熟年の文化徒然雑記帳

徒然なるままに、クラシックや歌舞伎・文楽鑑賞、海外生活と旅、読書、生活随想、経済、経営、政治等々万の随想を書こうと思う。

安田登著「能」650年続いた仕掛けとは

2018年01月28日 | 書評(ブックレビュー)・読書
   「能」と言うシンプルなタイトルに惹かれて読んでみたが、面白かった。
   「百番」を目標に「観倒す」ことも一つの導入の方法です。と言うのだが、私の場合は、まだ、そこまでは多少距離があるのだけれど、能が良く分からないのは、相変わらずである。

   著者は、最初に観た「松風」で、須磨の浦の水面に浮かぶ月の風景がはっきりと見えた、「幻視」を経験した。集中して舞台やパフォーマンスを見て何かを読み取ろうとすると、フィクションの情景が思い浮かぶものだ。と言う。
   能にハマる多くの人は、役者の姿に感覚が刺激されるのか、面が感覚を喚起するのか、囃子の音が脳内ARを発動させるのか、時々「見える」感覚がある。能が、「ここまで来い」と待っているラインを何かの拍子で超えた時に、見えないものが見えてくる。と言うのである。
   その観点から言えば、私など、消費の対象として能に接している不熱心な鑑賞者で、妄想力に欠けるために、ラインを越えられないので脳内ARが働かず、能を観ていても、何も見えていないと言うことになる。

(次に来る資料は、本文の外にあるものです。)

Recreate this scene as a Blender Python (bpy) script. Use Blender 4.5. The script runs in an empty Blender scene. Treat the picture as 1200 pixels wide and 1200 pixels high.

   さて、そのことは、ともかく、著者の説く能楽論と言うか、文化論で興味を感じた点を列記すると、
   まず、能楽の歴史についてだが、幕府や武家の後ろ盾がなくなって、能が史上最大の危機に直面した時に、支えたのは、岩倉具視、そして、1965年の能の大ブームを引き起こしたのは、立原正秋の小説「薪能」、そして、三島由紀夫の「豊饒の海」、
   「翁」の「あらたらたらりたらりら」の詞章は、チベットの「ケサル王伝説の最初に謡う神降ろしの歌」だと言うこと、
   能面の目的は、「変身」。神懸り、憑依であり、それを可能にする装置、
   謡の言葉の文体は「候文」であり、口語で互いに通じなかった江戸時代には、この候文が武士間の公用語として使われていた。
   
   世阿弥が完成させた「夢幻能」は、「念が残る」「思いが残っている」と言った残念、特に敗者の無念を昇華させた物語構造になっている。
   幕府と言う勝者が、わざわざ非業の死を遂げた敗者をテーマにする能を認めたのは、敗者を鎮魂する、敗者たちの恐れを厄落としをしたと考えられる。
   これを前提に、松尾芭蕉、そして、奥の細道を考えているところが興味深い。

   芭蕉が奥の細道の旅に出発したのは、源義経の500年忌にあたり、その目的地平泉こそ、義経終焉の地である。
   さて、代々の天皇が恐れたのは崇徳院だが、当時の徳川将軍の一番恐れたのは、武家で怨念を抱いて死んだ義経の怨霊であった。その義経の鎮魂と言う大事業を任されたのが、柳沢吉保の歌の先生北村季吟が推薦した弟子の松尾芭蕉であった。
   こうして、芭蕉は、門人曽良を伴って、深川を発ったと言うのである。
   以前から、芭蕉の隠者スパイ説が囁かれていたのだが、面白い仮説である。
   更に、著者は、芭蕉が、ワキ僧の役割を果たしたとして、「遊行柳」や「殺生石」を絡ませながら語っているのが興味深い。
   
   もう一つ面白いと思ったのは、能は、花鳥諷詠の俳句と同様に、「極楽の芸術」だと言っていることである。
   能では、どんな悲惨な人生を描いたものでも、その主人公の多くが舞を舞う。舞によって、「今までの障害が救われ、極楽世界に安住することを示す」、つまり、舞は救いを齎すもので、舞い謡い遊ぶ芸術である能は、極楽の芸術だと言うのである。
   
   この本では、他に、家元制度と能の継承、プロプリオセプター、「申し合わせ」だけのぶっつけ本番公演、等々興味深い話や、如何に、能が素晴らしくて日本文化芸術の根幹なのかなど、我田引水も含めて、一寸毛色の変わった能楽解説書で、面白い。